WORK TO COMPLETE
Retype the material that follows, keeping every word as it is.

PROVIDED MATERIAL
▼
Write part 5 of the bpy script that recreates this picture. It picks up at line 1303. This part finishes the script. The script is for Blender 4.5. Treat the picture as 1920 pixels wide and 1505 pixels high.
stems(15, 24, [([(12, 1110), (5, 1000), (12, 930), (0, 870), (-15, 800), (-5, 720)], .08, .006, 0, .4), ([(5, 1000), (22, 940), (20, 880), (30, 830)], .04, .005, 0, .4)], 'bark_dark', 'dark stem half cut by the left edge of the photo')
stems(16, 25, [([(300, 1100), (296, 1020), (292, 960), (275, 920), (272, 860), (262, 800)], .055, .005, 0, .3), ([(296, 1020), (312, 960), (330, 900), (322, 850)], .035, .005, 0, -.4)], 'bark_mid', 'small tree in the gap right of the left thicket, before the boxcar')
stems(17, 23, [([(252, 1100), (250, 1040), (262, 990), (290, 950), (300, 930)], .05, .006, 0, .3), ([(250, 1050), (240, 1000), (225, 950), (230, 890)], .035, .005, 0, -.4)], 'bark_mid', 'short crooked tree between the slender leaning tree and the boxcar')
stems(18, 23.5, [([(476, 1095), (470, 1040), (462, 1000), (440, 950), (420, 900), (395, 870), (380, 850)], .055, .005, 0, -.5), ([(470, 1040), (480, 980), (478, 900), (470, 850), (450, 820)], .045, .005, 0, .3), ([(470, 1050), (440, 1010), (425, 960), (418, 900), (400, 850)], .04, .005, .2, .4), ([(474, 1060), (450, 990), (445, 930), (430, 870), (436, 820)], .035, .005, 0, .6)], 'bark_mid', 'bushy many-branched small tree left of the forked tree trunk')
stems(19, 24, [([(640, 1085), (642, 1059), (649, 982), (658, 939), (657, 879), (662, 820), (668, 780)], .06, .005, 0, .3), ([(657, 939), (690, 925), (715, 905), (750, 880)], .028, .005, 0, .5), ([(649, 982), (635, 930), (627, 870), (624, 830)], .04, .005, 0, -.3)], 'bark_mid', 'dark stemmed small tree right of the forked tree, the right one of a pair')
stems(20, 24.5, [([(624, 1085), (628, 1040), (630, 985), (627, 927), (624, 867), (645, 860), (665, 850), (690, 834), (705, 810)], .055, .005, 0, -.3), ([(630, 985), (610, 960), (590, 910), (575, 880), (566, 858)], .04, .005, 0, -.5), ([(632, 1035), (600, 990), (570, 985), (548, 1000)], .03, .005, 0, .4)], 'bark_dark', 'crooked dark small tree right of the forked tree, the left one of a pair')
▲
IN RESPONSE
Write part 5 of the bpy script that recreates this picture. It picks up at line 1303. This part finishes the script. The script is for Blender 4.5. Treat the picture as 1920 pixels wide and 1505 pixels high.
stems(15, 24, [([(12, 1110), (5, 1000), (12, 930), (0, 870), (-15, 800), (-5, 720)], .08, .006, 0, .4), ([(5, 1000), (22, 940), (20, 880), (30, 830)], .04, .005, 0, .4)], 'bark_dark', 'dark stem half cut by the left edge of the photo')
stems(16, 25, [([(300, 1100), (296, 1020), (292, 960), (275, 920), (272, 860), (262, 800)], .055, .005, 0, .3), ([(296, 1020), (312, 960), (330, 900), (322, 850)], .035, .005, 0, -.4)], 'bark_mid', 'small tree in the gap right of the left thicket, before the boxcar')
stems(17, 23, [([(252, 1100), (250, 1040), (262, 990), (290, 950), (300, 930)], .05, .006, 0, .3), ([(250, 1050), (240, 1000), (225, 950), (230, 890)], .035, .005, 0, -.4)], 'bark_mid', 'short crooked tree between the slender leaning tree and the boxcar')
stems(18, 23.5, [([(476, 1095), (470, 1040), (462, 1000), (440, 950), (420, 900), (395, 870), (380, 850)], .055, .005, 0, -.5), ([(470, 1040), (480, 980), (478, 900), (470, 850), (450, 820)], .045, .005, 0, .3), ([(470, 1050), (440, 1010), (425, 960), (418, 900), (400, 850)], .04, .005, .2, .4), ([(474, 1060), (450, 990), (445, 930), (430, 870), (436, 820)], .035, .005, 0, .6)], 'bark_mid', 'bushy many-branched small tree left of the forked tree trunk')
stems(19, 24, [([(640, 1085), (642, 1059), (649, 982), (658, 939), (657, 879), (662, 820), (668, 780)], .06, .005, 0, .3), ([(657, 939), (690, 925), (715, 905), (750, 880)], .028, .005, 0, .5), ([(649, 982), (635, 930), (627, 870), (624, 830)], .04, .005, 0, -.3)], 'bark_mid', 'dark stemmed small tree right of the forked tree, the right one of a pair')
stems(20, 24.5, [([(624, 1085), (628, 1040), (630, 985), (627, 927), (624, 867), (645, 860), (665, 850), (690, 834), (705, 810)], .055, .005, 0, -.3), ([(630, 985), (610, 960), (590, 910), (575, 880), (566, 858)], .04, .005, 0, -.5), ([(632, 1035), (600, 990), (570, 985), (548, 1000)], .03, .005, 0, .4)], 'bark_dark', 'crooked dark small tree right of the forked tree, the left one of a pair')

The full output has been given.